Un ejemplo de cómo esta filosofía de ideas y no de utopías ideológicas perdió la batalla, y el vicio del ideologismo alcanzó el triunfo, fue el rosario de las reformas educativas de la democracia. Cada nueva ley de educación, comenzando con la barbarie de la LOGSE, hasta llegar a la actual LOMCE, demostró ser la consagración del ideologismo. En lugar de dotar al Estado de ideas, ideas tonificantes, hemos tenido ideología y más ideología. España necesitaba ideas en el sentido filosófico, esto es, conceptos generales (trans-categoriales) que hundieran sus raíces en los más variados conceptos y categorías científicas y técnicas, ideas que, debidamente entretejidas, formaran un proyecto comunitario para "poner a punto" nuestra sociedad y vuelvan a "ajustar" debidamente a España en el orden internacional, colocándola en el puesto que le compete y que se merece ateniéndose a su Historia y a su Presente.
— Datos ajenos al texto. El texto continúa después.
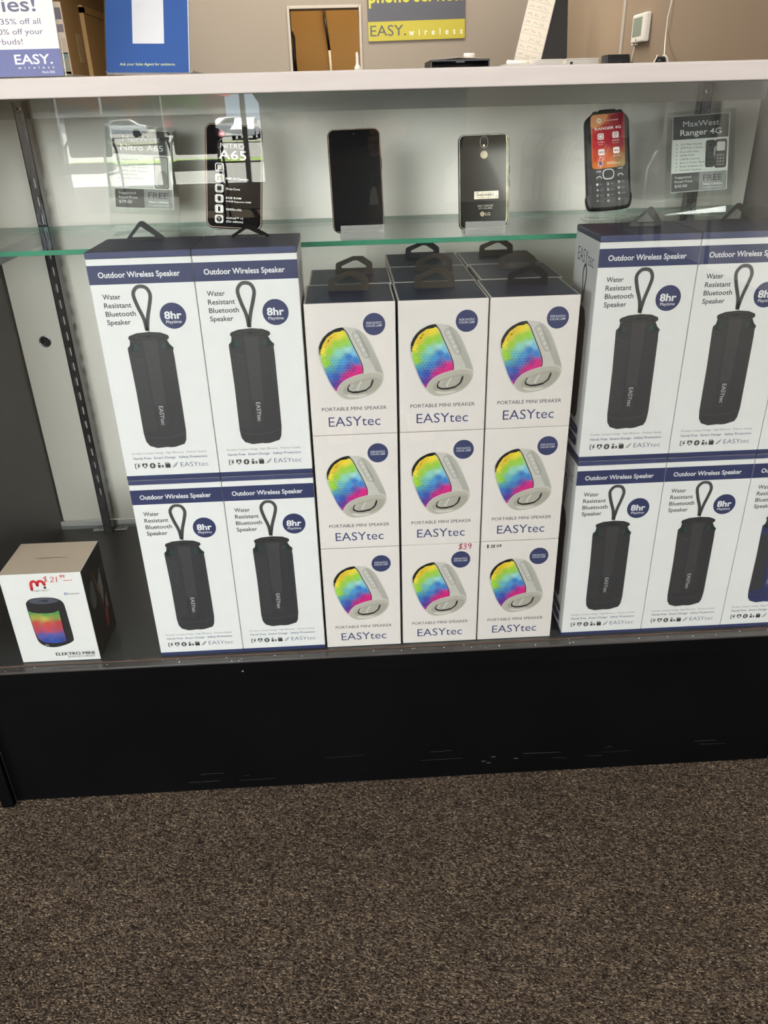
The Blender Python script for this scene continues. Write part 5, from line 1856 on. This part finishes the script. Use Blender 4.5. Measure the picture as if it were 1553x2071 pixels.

Pues bien, en lugar de eso, hemos sido víctimas de los pedagogos, esto es, de los ideólogos, que de manera harto interesada nos equipararon a todos por lo bajo, sustituyendo el imperativo del esfuerzo por la "integración" y halagando al vago y al parásito, con la esperanza de que sean muchedumbre los que sigan depositando en los mismos ataúdes ideológicos el voto mayoritario de los borregos.